Замечательно, для проверки майковского отношения к глубочайшим замыслам эллинской религии, его изображение полуденного сна «великого Пана».[191] Этот таинственный бог и Майкову внушает, правда, чрезвычайно чуткое и вещее внимание полуденной тишины, но с начала до конца его напев не призывает ни к чему, как только к тому, чтобы не был возмущен безмятежный глубокий сон великого жизнедавца. Можно сказать, что для Майкова Пан есть лишь верховный гений-хранитель детски мирного благоденствия, его освящение. Между тем, в стихах Щербины не тот ли самый бог Целокупности явственно чувствуется в дуновениях приближающихся бурь, «в лоне природы, в борьбе и волненьях, в страстных вакхических мира стремленьях»?[192] Не рисуется ли он воображению в трагических восторгах этого поэта, как олицетворенная священная энергия всего мира? Он же – и властитель вечного вешнего блаженства, он «сладко дремлет на солнце»,[193] но это уже вовсе не та беспечальная, туманно грезящаяся дремота среди камышей, какую представлял себе Майков, а покой всезрящий, отмеченный великолепным героическим сознанием своей внутренней мощи.
Значит, по-видимому, Майкову наиболее понятны и близки пребыли в «древнем мире» образы его вполне внешних прелестей и гармоний. Выражениями его нежной думы показались несложные позднегреческие идиллии, которые при том представились автору даже с большей жизненностью, когда им пересажены были на русскую почву. А гордая, жадная и творческая страсть эллино-римских народов виделась ему ни в чем, как в только извне движимом государственном управлении и построении римской власти.

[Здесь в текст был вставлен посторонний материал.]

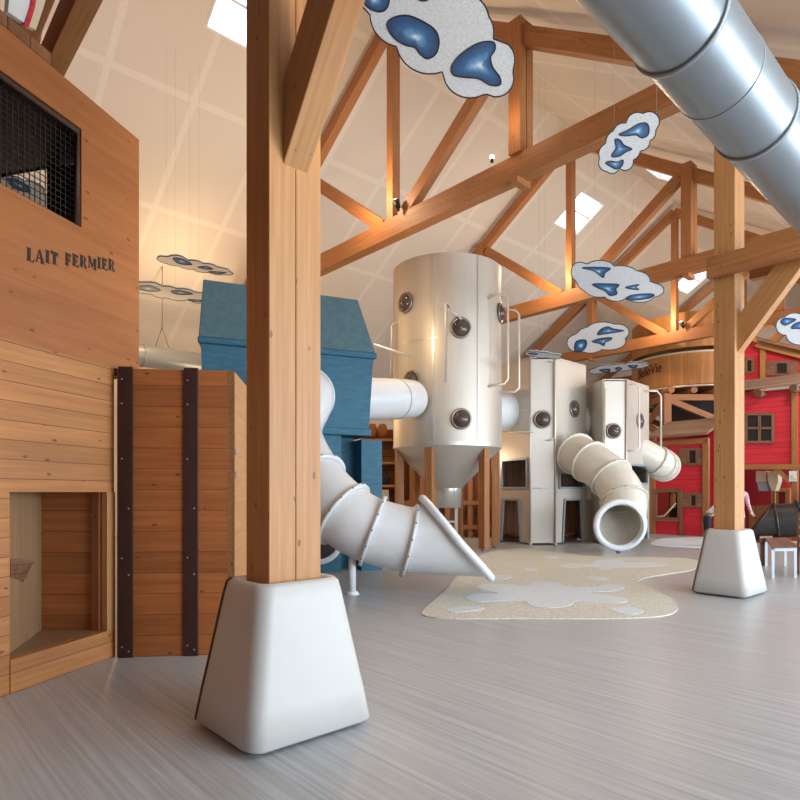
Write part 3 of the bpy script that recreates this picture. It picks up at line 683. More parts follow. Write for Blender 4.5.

Он задивовался только на этот образ гармонии огромной, но мертвой, механической, которая содержалась в единстве лишь мастерским рассудочным распределением общественных отправлений и сосредоточивающим самовластием высокомерных, замкнутых в себе воль. Мимо внимания его прошла та гармония, то кровное общение душ, которому далеко было до сплочивающей, сколачивающей железом властительности Рима, но которое в недолговременном своем действии проникала таким обаянием небольшие городские общины эллинов и сходбища их на торжественных празднествах – обрядовых зрелищах и играх.